Go through the listing and pick out each line with the word "pale" in it.
* * * * * * * * *
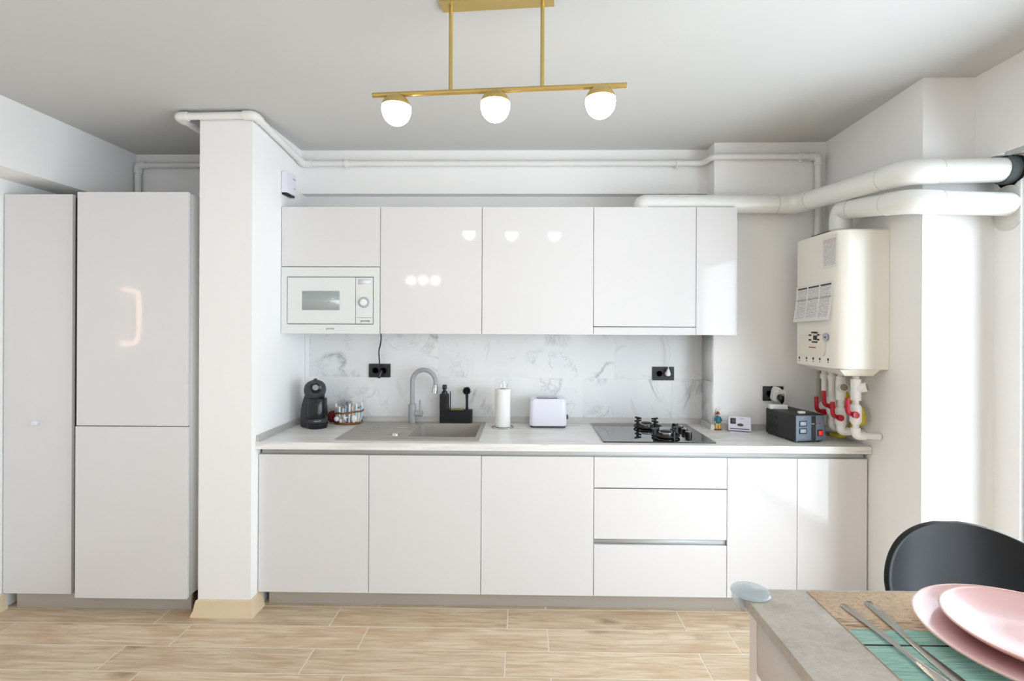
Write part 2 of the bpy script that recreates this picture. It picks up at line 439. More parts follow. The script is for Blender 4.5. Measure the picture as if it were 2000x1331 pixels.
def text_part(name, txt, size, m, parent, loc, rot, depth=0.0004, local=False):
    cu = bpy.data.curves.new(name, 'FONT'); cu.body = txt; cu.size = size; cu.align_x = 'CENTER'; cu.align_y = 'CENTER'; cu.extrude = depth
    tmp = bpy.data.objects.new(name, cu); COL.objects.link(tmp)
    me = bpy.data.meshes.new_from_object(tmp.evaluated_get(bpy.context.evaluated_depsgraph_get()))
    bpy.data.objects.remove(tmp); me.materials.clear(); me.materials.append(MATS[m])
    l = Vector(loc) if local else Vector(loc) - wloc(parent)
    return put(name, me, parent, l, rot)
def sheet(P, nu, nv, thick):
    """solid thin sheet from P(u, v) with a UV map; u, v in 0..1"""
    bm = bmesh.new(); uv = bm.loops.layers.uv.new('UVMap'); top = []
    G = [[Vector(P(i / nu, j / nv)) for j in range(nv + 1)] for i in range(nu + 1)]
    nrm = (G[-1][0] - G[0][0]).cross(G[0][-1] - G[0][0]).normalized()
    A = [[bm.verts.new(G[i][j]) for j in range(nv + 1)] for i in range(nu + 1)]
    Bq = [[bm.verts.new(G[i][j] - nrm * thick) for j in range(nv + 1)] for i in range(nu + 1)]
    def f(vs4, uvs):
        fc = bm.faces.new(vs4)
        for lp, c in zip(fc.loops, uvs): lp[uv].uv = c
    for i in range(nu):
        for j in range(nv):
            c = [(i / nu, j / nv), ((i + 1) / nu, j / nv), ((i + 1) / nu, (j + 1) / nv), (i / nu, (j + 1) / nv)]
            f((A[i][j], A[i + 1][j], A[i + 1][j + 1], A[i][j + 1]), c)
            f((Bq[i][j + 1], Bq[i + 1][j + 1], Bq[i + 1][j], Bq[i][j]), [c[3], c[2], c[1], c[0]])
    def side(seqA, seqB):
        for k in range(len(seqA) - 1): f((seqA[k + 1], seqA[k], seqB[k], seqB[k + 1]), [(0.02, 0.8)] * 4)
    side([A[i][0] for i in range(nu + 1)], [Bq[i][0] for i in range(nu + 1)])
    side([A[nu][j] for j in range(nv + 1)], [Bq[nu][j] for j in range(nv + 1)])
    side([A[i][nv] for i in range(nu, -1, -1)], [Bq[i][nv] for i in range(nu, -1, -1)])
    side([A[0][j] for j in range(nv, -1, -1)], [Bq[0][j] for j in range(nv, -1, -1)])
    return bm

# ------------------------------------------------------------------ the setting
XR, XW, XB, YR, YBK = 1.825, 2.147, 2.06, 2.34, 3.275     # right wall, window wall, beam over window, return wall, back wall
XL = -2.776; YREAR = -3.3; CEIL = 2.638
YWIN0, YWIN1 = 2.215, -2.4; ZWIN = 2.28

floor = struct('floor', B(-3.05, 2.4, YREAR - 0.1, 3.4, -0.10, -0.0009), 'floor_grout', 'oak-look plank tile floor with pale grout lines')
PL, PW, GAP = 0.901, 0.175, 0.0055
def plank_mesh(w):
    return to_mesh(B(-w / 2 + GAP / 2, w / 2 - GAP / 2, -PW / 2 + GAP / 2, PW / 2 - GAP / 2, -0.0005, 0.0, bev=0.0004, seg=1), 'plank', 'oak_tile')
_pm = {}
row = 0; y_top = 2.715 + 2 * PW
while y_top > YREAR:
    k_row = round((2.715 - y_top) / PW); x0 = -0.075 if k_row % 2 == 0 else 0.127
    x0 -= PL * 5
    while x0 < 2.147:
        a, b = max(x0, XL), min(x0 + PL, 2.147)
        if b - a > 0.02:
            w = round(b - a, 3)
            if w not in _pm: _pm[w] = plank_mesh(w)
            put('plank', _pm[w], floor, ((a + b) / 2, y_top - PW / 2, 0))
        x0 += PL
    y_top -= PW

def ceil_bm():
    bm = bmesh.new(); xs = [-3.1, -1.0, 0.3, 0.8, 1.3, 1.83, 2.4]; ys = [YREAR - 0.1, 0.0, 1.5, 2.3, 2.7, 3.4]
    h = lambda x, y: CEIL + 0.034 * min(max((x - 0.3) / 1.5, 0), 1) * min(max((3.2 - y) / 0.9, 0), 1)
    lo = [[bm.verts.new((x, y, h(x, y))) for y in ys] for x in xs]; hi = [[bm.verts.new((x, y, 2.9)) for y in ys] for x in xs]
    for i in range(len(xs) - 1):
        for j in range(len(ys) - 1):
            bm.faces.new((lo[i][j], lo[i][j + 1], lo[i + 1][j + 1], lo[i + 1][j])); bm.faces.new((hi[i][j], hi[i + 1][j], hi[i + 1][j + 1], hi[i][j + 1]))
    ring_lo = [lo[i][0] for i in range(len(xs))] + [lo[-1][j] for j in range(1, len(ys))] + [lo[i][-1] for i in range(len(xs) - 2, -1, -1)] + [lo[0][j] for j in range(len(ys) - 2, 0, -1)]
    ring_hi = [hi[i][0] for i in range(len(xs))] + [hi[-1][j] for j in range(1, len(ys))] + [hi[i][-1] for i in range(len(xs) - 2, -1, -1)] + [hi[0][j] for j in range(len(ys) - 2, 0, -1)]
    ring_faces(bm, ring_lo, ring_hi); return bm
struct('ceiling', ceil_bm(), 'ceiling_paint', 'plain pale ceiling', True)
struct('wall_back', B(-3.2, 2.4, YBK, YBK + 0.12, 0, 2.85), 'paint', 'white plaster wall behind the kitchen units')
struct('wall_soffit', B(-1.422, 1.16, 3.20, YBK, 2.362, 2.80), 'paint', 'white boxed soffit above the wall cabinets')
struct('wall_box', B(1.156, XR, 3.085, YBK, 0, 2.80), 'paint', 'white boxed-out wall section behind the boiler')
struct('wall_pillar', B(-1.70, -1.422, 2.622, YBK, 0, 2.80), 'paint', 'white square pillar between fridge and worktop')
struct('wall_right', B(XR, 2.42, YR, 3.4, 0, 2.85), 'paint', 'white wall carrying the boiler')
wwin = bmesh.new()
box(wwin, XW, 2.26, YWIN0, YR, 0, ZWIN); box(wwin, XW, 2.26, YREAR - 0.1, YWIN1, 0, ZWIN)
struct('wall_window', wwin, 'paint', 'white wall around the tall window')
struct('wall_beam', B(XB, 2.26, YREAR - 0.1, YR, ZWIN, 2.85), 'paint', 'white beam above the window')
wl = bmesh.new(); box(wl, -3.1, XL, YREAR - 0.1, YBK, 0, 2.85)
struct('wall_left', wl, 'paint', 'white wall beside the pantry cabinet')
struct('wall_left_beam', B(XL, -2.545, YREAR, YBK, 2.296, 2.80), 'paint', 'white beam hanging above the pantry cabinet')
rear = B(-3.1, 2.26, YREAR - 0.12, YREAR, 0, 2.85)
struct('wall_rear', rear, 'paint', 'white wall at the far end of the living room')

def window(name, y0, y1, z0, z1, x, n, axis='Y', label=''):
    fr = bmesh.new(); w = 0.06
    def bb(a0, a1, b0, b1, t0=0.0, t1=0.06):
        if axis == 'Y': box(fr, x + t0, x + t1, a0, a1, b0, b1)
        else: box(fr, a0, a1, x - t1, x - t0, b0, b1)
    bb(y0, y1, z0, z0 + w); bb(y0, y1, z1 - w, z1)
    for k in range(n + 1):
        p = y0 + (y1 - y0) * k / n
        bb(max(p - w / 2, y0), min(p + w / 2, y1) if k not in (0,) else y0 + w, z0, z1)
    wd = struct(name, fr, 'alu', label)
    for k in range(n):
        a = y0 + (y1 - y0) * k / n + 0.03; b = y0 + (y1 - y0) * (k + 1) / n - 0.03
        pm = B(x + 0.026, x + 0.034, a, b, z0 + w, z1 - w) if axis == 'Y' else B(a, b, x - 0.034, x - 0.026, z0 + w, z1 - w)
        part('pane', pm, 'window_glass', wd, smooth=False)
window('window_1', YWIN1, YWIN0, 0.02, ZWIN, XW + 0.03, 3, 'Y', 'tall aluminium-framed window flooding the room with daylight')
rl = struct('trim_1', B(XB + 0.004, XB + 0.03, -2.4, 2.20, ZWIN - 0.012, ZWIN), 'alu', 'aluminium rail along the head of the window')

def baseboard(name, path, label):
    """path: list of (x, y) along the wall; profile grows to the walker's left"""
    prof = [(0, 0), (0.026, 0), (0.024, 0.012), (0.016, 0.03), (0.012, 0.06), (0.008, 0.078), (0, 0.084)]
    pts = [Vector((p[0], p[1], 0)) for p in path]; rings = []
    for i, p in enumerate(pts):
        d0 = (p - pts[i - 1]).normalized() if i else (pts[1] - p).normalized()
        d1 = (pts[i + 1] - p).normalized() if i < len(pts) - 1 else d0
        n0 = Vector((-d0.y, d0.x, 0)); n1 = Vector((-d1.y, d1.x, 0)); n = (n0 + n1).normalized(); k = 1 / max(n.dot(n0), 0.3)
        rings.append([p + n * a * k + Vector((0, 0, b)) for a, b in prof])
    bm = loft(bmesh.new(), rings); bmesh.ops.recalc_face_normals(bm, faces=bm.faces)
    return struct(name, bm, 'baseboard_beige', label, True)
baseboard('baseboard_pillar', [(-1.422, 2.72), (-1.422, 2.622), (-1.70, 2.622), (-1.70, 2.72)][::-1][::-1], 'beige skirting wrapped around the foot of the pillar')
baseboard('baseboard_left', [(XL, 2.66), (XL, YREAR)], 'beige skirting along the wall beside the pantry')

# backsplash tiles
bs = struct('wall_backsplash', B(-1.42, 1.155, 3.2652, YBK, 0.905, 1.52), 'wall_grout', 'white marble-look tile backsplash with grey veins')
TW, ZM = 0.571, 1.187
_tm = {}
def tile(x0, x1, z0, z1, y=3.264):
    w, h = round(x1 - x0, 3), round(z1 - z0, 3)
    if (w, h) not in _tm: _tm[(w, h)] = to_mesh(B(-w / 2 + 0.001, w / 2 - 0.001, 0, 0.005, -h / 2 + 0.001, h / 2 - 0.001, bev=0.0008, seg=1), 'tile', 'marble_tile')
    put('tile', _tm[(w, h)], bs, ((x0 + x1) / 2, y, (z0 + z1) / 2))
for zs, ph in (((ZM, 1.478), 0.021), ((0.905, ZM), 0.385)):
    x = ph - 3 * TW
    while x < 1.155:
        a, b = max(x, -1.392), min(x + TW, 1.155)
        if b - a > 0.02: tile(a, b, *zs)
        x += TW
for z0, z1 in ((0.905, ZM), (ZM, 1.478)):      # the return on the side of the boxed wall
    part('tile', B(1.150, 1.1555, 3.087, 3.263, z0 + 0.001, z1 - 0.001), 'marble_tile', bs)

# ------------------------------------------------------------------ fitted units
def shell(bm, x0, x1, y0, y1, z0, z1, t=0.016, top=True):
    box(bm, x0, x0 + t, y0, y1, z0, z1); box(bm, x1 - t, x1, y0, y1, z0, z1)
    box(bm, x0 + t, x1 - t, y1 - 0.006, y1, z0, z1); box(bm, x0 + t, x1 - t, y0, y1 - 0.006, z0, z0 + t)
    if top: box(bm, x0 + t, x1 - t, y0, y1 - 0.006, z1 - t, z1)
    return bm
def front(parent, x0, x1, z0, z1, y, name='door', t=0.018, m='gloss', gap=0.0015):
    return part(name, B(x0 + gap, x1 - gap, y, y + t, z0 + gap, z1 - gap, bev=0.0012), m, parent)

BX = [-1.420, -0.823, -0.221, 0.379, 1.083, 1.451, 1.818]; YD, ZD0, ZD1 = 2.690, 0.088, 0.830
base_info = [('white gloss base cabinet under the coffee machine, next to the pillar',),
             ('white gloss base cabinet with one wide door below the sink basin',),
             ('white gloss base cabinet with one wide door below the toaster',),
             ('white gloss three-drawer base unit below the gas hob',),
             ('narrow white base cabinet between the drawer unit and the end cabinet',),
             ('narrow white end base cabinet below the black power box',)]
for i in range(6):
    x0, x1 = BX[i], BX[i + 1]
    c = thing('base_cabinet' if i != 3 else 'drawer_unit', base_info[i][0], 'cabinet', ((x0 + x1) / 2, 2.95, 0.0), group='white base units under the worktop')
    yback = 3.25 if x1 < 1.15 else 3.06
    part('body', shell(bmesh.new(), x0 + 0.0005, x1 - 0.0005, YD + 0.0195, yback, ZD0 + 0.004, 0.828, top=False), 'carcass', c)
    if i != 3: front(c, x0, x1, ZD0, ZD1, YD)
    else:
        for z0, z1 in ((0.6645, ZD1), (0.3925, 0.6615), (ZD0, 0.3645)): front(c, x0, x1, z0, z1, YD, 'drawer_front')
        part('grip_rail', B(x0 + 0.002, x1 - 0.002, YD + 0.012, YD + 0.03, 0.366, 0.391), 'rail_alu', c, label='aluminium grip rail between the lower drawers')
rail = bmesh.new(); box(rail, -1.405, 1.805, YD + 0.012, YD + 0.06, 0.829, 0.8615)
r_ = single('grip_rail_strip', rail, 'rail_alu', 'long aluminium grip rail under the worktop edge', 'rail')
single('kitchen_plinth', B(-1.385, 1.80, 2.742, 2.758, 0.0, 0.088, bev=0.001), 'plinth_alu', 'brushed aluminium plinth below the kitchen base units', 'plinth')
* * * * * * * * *
== Response to this exercise ==
floor = struct('floor', B(-3.05, 2.4, YREAR - 0.1, 3.4, -0.10, -0.0009), 'floor_grout', 'oak-look plank tile floor with pale grout lines')
struct('ceiling', ceil_bm(), 'ceiling_paint', 'plain pale ceiling', True)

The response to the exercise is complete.